Longtime Washington bureaucrat and current Internal Revenue Service commissioner John Koskinen on Wednesday attempted the impossible: He tried to make his agency appear sympathetic.

No, really; the man who was brought in to clean up the IRS after it revealed in 2013 that it had been targeting conservative groups complained Wednesday that the agency's morale is low because of Congress' attempts to investigate the scandal.

Because when you think Image rehabilitation and the IRS, what better way to win the American people over than to complain about how IRS workers feel put upon?

Koskinen's remarks were prompted by Chicago machine politician Rep.
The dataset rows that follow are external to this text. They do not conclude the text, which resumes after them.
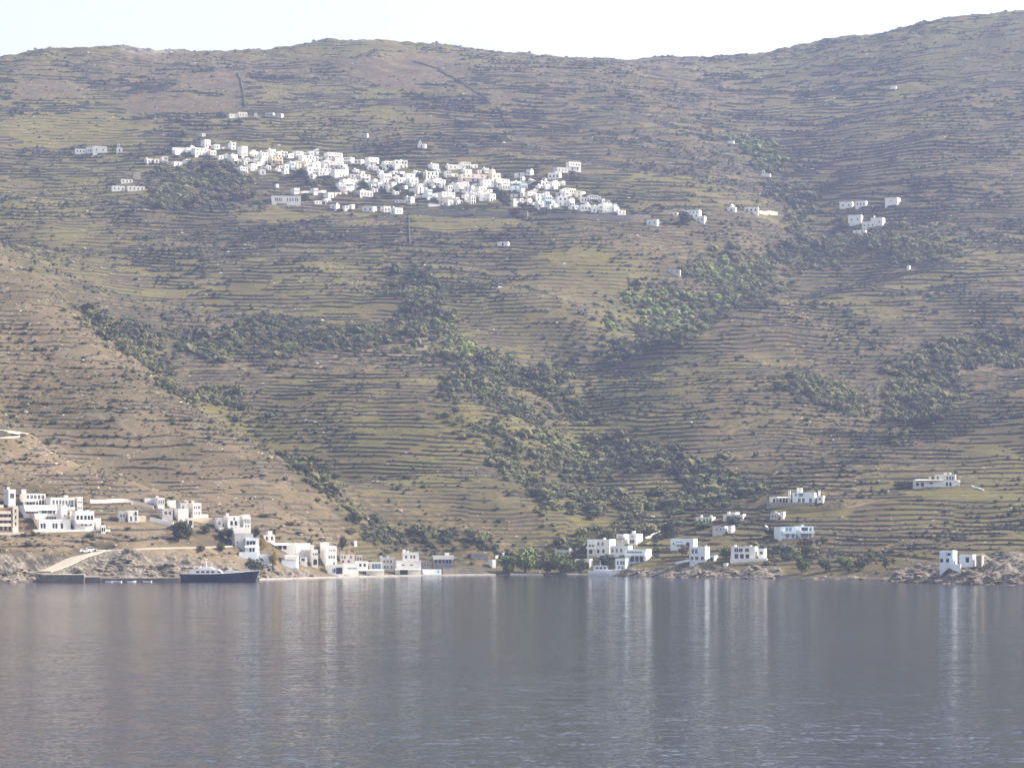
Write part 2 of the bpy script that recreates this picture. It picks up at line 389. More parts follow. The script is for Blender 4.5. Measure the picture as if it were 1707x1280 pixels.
def smooth_line(pts, it=3):
    for _ in range(it):
        pts = [pts[0]] + [(pts[i - 1] + pts[i] * 2 + pts[i + 1]) / 4 for i in range(1, len(pts) - 1)] + [pts[-1]]
    return pts
def cut(line, half, drop=0.25, fade=3.0):
    global Z
    xs = np.array([p.x for p in line]); ys = np.array([p.y for p in line])
    m = (GX > xs.min() - half - fade) & (GX < xs.max() + half + fade) & (GY > ys.min() - half - fade) & (GY < ys.max() + half + fade)
    idx = np.argwhere(m)
    if len(idx) == 0: return
    gx = GX[m]; gy = GY[m]; best = np.full(gx.shape, 1e9); bz = np.zeros(gx.shape)
    for p in line:
        d_ = (gx - p.x) ** 2 + (gy - p.y) ** 2
        k = d_ < best; best = np.where(k, d_, best); bz = np.where(k, p.z, bz)
    best = np.sqrt(best); w_ = 1 - sstep(half, half + fade, best)
    z = Z[m]; Z[m] = z * (1 - w_) + (bz - drop) * w_

ROADS = {}
def road_line(key, pts, half, step=1.0, lift=0.0):
    line = [hit(x, y, Z0) for x, y in pts]
    line = smooth_line(resample(line, step), 40)
    for p in line: p.z += lift
    cut(line, half + 1.0, 0.45); ROADS[key] = (line, half)
road_line('ramp', [(74, 953), (100, 944), (124, 931), (140, 924), (152, 920), (176, 917)], 3.6)
road_line('shore_road', [(176, 917), (215, 916), (250, 913), (300, 912), (345, 912), (380, 910)], 2.2)
road_line('switchback', [(-60, 730), (0, 730), (20, 728), (42, 723), (24, 720), (0, 716), (-60, 712)], 1.7)
road_line('village_road', [(545, 354), (680, 352), (760, 356), (840, 357), (920, 362), (1000, 364), (1080, 364), (1150, 368)], 2.2)
road_line('villa_track', [(1300, 856), (1360, 852), (1410, 848), (1445, 838), (1480, 833)], 1.4)

# ---- the mesh
def grid_mesh(name, gx, gy, gz):
    nc, nr = gx.shape
    co = np.stack([gx, gy, gz], -1).reshape(-1, 3).astype(np.float32)
    ii = np.arange(nc * nr).reshape(nc, nr)
    q = np.stack([ii[:-1, :-1], ii[1:, :-1], ii[1:, 1:], ii[:-1, 1:]], -1).reshape(-1, 4).astype(np.int32)
    me = bpy.data.meshes.new(name)
    me.vertices.add(len(co)); me.vertices.foreach_set('co', co.ravel())
    me.loops.add(q.size); me.loops.foreach_set('vertex_index', q.ravel())
    me.polygons.add(len(q)); me.polygons.foreach_set('loop_start', np.arange(0, q.size, 4, dtype=np.int32))
    me.update(calc_edges=True)
    return me
hill_me = grid_mesh('hillside', GX, GY, Z)
att = hill_me.attributes.new('cover', 'FLOAT_COLOR', 'POINT')
green = np.clip(0.85 * sstep(0.38, 0.56, fbm(GX / 150, GY / 150, 3, 201)) * (0.4 + 0.6 * sstep(0.35, 0.6, fbm(GX / 25, GY / 25, 2, 205))) + 0.6 * meadow + 0.25 * wood + 0.12, 0, 1) * (1 - 0.75 * leftspur)
greenv = green * (1 - 0.8 * smoothf)
tan = np.clip(red * 0.9 + leftspur * (0.28 + 0.30 * sstep(0.42, 0.6, fbm(GX / 30, GY / 30, 3, 211))) + smoothf * 0.12, 0, 1)  # left spur: bare tan ground, paler still to suggest its sunlit flank
rockm = np.clip(np.maximum(np.maximum(outcrop, cliffs), 0.9 * sstep(9, 2, shoredist)), 0, 1)
att.data.foreach_set('color', np.stack([riser, greenv, rockm, tan], -1).reshape(-1).astype(np.float32))

m, nt, b = nodes('hillside_ground')
at = nt.nodes.new('ShaderNodeAttribute'); at.attribute_name = 'cover'
sp = nt.nodes.new('ShaderNodeSeparateColor'); nt.links.new(at.outputs['Color'], sp.inputs[0])
n1 = noise(nt, 0.035, 5, 0.6); n2 = noise(nt, 0.30, 6, 0.75); n3 = noise(nt, 1.1, 3, 0.7)
dry = mixc(nt, ramp(nt, n1.outputs[0], 0.36, 0.64), (0.076, 0.055, 0.028), (0.150, 0.110, 0.055))
scrubby = mixc(nt, ramp(nt, n2.outputs[0], 0.43, 0.56), dry, (0.036, 0.034, 0.021))
gr = mixc(nt, ramp(nt, n2.outputs[0], 0.3, 0.7), (0.066, 0.064, 0.020), (0.138, 0.115, 0.040))
c = mixc(nt, sp.outputs[1], scrubby, gr)
tanc = mixc(nt, ramp(nt, n2.outputs[0], 0.35, 0.65), (0.115, 0.088, 0.057), (0.205, 0.155, 0.100))
c = mixc(nt, mul(nt, at.outputs['Alpha'], 0.85), c, tanc)
rk = mixc(nt, ramp(nt, n3.outputs[0], 0.3, 0.7), (0.050, 0.045, 0.040), (0.235, 0.205, 0.165))
c = mixc(nt, mul(nt, sp.outputs[2], ramp(nt, n3.outputs[0], 0.25, 0.45)), c, rk)
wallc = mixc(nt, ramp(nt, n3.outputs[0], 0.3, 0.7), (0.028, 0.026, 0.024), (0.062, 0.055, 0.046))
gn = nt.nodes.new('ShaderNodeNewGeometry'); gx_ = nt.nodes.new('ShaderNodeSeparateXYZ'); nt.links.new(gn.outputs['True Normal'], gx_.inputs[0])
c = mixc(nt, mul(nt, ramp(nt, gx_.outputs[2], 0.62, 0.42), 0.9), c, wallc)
# pale stones lying about
vor = nt.nodes.new('ShaderNodeTexVoronoi'); vor.inputs['Scale'].default_value = 0.35
tc = nt.nodes.new('ShaderNodeTexCoord'); nt.links.new(tc.outputs['Object'], vor.inputs['Vector'])
c = mixc(nt, mul(nt, ramp(nt, vor.outputs['Distance'], 0.16, 0.08), mul(nt, ramp(nt, n1.outputs[0], 0.45, 0.6), 0.7)), c, (0.26, 0.235, 0.20))
gp_ = nt.nodes.new('ShaderNodeSeparateXYZ'); nt.links.new(gn.outputs['Position'], gp_.inputs[0])
c = mixc(nt, mul(nt, ramp(nt, gp_.outputs[2], 0.9, 0.3), 0.7), c, (0.022, 0.02, 0.018))   # wet, weedy rock at the water line
nt.links.new(c, b.inputs['Base Color']); b.inputs['Roughness'].default_value = 0.95; b.inputs['Specular IOR Level'].default_value = 0.1
bp = nt.nodes.new('ShaderNodeBump'); bp.inputs['Strength'].default_value = 0.5; bp.inputs['Distance'].default_value = 0.5
nt.links.new(n3.outputs[0], bp.inputs['Height']); nt.links.new(bp.outputs[0], b.inputs['Normal'])
MAT['ground'] = m
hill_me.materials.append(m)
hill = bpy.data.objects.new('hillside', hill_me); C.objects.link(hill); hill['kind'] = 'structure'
hill['label'] = 'terraced brown and green mountainside rising from the bay'

# ------------------------------------------------------------------ sea
m, nt, b = nodes('sea_water')
geo = nt.nodes.new('ShaderNodeNewGeometry'); tc = nt.nodes.new('ShaderNodeTexCoord')
def wavelets(scale, amp, det=2.0, stretch=(1, 1, 1)):
    mp = nt.nodes.new('ShaderNodeMapping'); mp.inputs['Scale'].default_value = stretch
    nt.links.new(tc.outputs['Object'], mp.inputs['Vector'])
    n = noise(nt, scale, det, 0.55, mp.outputs[0])
    s = nt.nodes.new('ShaderNodeVectorMath'); s.operation = 'SUBTRACT'; s.inputs[1].default_value = (0.5, 0.5, 0.5)
    nt.links.new(n.outputs['Color'], s.inputs[0])
    k = nt.nodes.new('ShaderNodeVectorMath'); k.operation = 'MULTIPLY'; k.inputs[1].default_value = amp
    nt.links.new(s.outputs[0], k.inputs[0]); return k.outputs[0]
def vadd(a, c_):
    n = nt.nodes.new('ShaderNodeVectorMath'); n.operation = 'ADD'; nt.links.new(a, n.inputs[0]); nt.links.new(c_, n.inputs[1]); return n.outputs[0]
wv = vadd(wavelets(3.0, (0.50, 0.34, 0), 2, (0.7, 1, 1)), wavelets(0.6, (0.08, 0.16, 0), 2, (0.45, 1, 1)))
patch = noise(nt, 0.006, 4, 0.6)
pm = nt.nodes.new('ShaderNodeMapRange'); nt.links.new(patch.outputs[0], pm.inputs[0])
pm.inputs[1].default_value = 0.3; pm.inputs[2].default_value = 0.7; pm.inputs[3].default_value = 0.6; pm.inputs[4].default_value = 1.3
sc_ = nt.nodes.new('ShaderNodeVectorMath'); sc_.operation = 'SCALE'; nt.links.new(wv, sc_.inputs[0]); nt.links.new(pm.outputs[0], sc_.inputs['Scale'])
nn = nt.nodes.new('ShaderNodeVectorMath'); nn.operation = 'NORMALIZE'
nt.links.new(vadd(geo.outputs['Normal'], sc_.outputs[0]), nn.inputs[0])
nt.links.new(nn.outputs[0], b.inputs['Normal'])
b.inputs['Base Color'].default_value = (0.009, 0.020, 0.046, 1); b.inputs['Roughness'].default_value = 0.08; b.inputs['IOR'].default_value = 1.333
MAT['sea'] = m
me = bpy.data.meshes.new('sea'); me.from_pydata([(-2600, -1500, 0), (2600, -1500, 0), (2600, 3000, 0), (-2600, 3000, 0)], [], [(0, 1, 2, 3)]); me.materials.append(m)
sea = bpy.data.objects.new('sea', me); C.objects.link(sea); sea['kind'] = 'structure'; sea['label'] = 'calm slate grey sea with faint ripples'
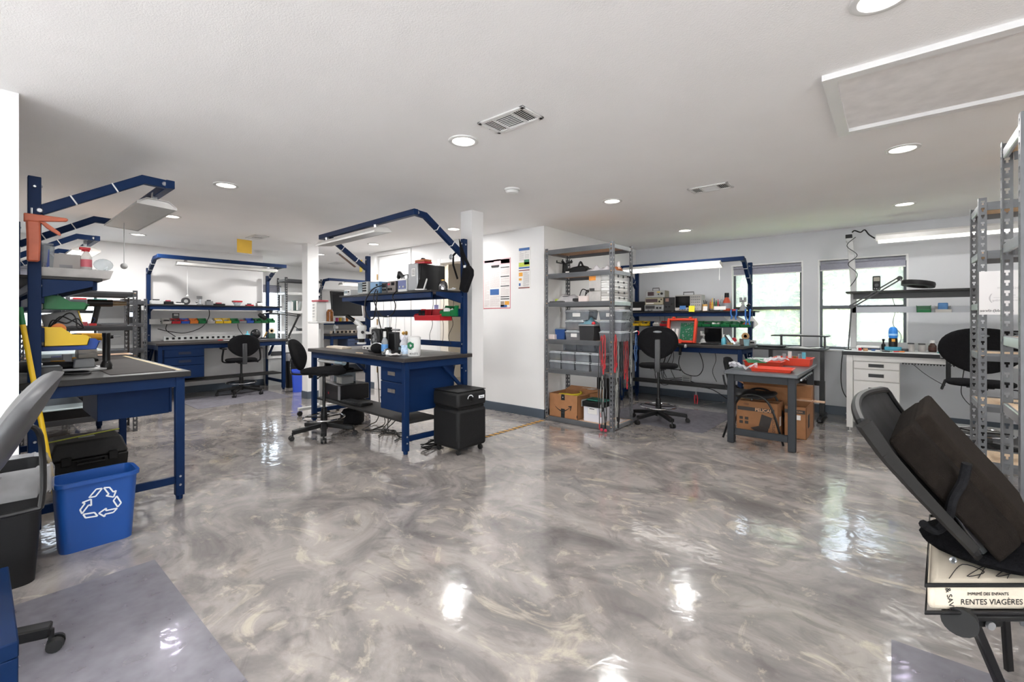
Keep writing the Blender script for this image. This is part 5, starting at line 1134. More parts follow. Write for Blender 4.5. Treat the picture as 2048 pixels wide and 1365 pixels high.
for i in range(2): cable(['long black cord running right from the power box', 'drooping black cord right of the power box'][i], [(-2.43, 7.235, .28-.03*i), (-2.3, 7.2, .26-.05*i), (-2.05, 7.1, .275-.04*i*2), (-1.7, 7.05, .31 if i == 0 else .02), (-1.45, 7.1, .40 if i == 0 else .015)], .006)
for i, x in enumerate((-2.62, -2.75, -2.0)): cable(['thin cord hanging behind the stool back', 'black cord swaying down left of the stool', 'thin wire hanging against the wall under the bench'][i], [(x, 6.95, .83), (x+.02, 6.98, .66), (x-.04, 7.02, .48), (x+.01, 7.05, .33)], .004)
t = thing('red_handled_cutter', 'red-handled cutter hanging under the rear-left bench', 'cutter', (-2.16, 6.66, .02)); MB().tube([(-.012, 0, .15), (-.022, 0, .09), (-.014, 0, .02)], .008, 6, sub=3).tube([(.012, 0, .15), (.022, 0, .09), (.014, 0, .02)], .008, 6, sub=3).make('handle', RED, t); MB().bar((0, 0, .145), (0, 0, .20), .02, .008).make('jaw', ZINC, t); MB().cyl((0, 0, .20), (0, 0, .26), .0012, n=6).make('string', WHITEP, t)
# ------------------------------------------------------------------ centre rack contents
RX0, RY0 = -3.31, 4.575
def rk(u, v=700, y=4.70): return onY(u, v, y).x
Z6, Z5, Z4, Z3, Z2 = .056, .646, 1.006, 1.461, 1.811
t = thing('desk_lamp', 'black star-headed stand at the left of the second shelf of the storage rack', 'stand', (-3.17, 4.80, Z2)); MB().cyl((0,0,0), (0,0,.14), .036, .030, 14).make('column', BLACK, t)
b = MB()
for k in range(5): a = k*1.257; b.bar((0,0,.142), (math.cos(a)*.11, math.sin(a)*.11, .165), .03, .012); b.cyl((math.cos(a)*.1, math.sin(a)*.1, .165), (math.cos(a)*.1, math.sin(a)*.1, .19), .008, n=8)
b.make('star_base', BLACK, t)
t = thing('camera_bag', 'black handled instrument lying on the second shelf of the storage rack', 'instrument', (-2.98, 4.78, Z2), .1)
MB().ext([(-.16, 0), (.14, 0), (.16, .05), (.12, .10), (-.02, .085), (-.14, .05)], -.07, .07, 'y').make('body', BLACK, t, bev=.012); MB().tube([(.02, 0, .09), (.05, 0, .15), (.08, 0, .10)], .012, 6, sub=4).make('handle', BLACK, t); MB().tube([(.14, -.02, .06), (.21, -.03, .05), (.17, -.02, .012)], .005, 6, sub=4).make('cord', BLACK, t); MB().box(-.12, -.0715, .015, -.07, -.0705, .035).make('label', PAPER, t, smooth=0)
for i, (x, lab, m2) in enumerate(((-2.70, 'clear bag of pink parts on the second shelf of the storage rack', '9d8b90'), (-2.555, 'flat pinkish bag right of the bag of parts on the second shelf', 'c2a09f'))):
    t = thing('parts_bag', lab, 'bag', (x, 4.80, Z2), 0)
    MB().grid(lambda u, v: ((u-.5)*.21, (v-.5)*.24, .012+(.09 if i == 0 else .075)*math.sin(PI*u)**.7*math.sin(PI*v)**.7*(.75+.25*math.sin(11*u+7*v))), 12, 10).make('film', BAGM, t, smooth=60)
    MB().grid(lambda u, v: ((u-.5)*.15, (v-.5)*.17, .002+.05*math.sin(PI*u)*math.sin(PI*v)), 6, 6).make('contents', mat('bagged_'+m2, m2, .6, 0, .3, 40), t, smooth=0)
t = thing('copper_coil', 'copper coil and white roll at the right of the storage rack second shelf', 'coil', (-2.44, 4.85, Z2)); MB().cyl((-.02, -.05, .03), (-.02, .05, .03), .03, n=16).make('coil', mat('copper', 'b8714a', .3, .8, .1, 10), t); MB().cyl((-.05, .07, 0), (-.05, .07, .13), .022, n=14).make('roll', PAPER, t)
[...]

Robin Kelly, D-Ill., who asked during a House subcommittee hearing on Wednesday whether IRS workers have been able to deal with the supposed strain being put on them by investigators.

“When they … are subject to depositions and recorded interviews, it sends — these are all career people — it has a deleterious effect on morale because they thought they were actually doing what they were asked to do,” Koskinen said.

The IRS commissioner lamented the fact that agency officials have had to take time out of their terribly busy days to comply with numerous requests for emails and other recorded correspondences. In fact, some agents are even worried that — wait for this — they may be asked to testify.

“So for everybody else who’s working on this project, they’re now looking over their shoulder worrying about, 'Am I going to get called up next?' ” he said.

Unfortunately for the commissioner, there was at least one lawmaker present at the hearing who wasn't swayed by news that the investigation into the targeting scandal has inconvenienced some IRS workers.

“I really could not believe the colloquy that you had with one of our colleagues about the morale at the IRS,” Rep. Trey Gowdy, R-S.C., a former federal prosecutor, said. “It takes a lot to stun me, but that stunned me.”

“Here's a piece of advice I would give. If the folks like Lois Lerner and others would have spent more time working on … their caseload and less time targeting groups and less time trying to overturn Supreme Court decisions they didn't agree with, maybe morale would be better and maybe their backlogs would be less,” he added.

And here's some more advice: If you're tapped to rehabilitate the Image of the IRS, an agency that is universally disliked by a majority of U.S. voters, don't complain about agency officials being asked to comply with an investigation into the agency's admitted targeting.

Also, don't complain about IRS workers worrying about falling under careful scrutiny. Taxpayers live year-to-year worrying about being audited by America's most hated agency.

In short, you're not doing a very good job winning over the American people, Mr. Koskinen. In fact, you're making it sound like you all are just a tad bit out of touch, further increasing the rift between taxpayer and tax collector.

Isn't this the exact opposite of what you were brought on to accomplish?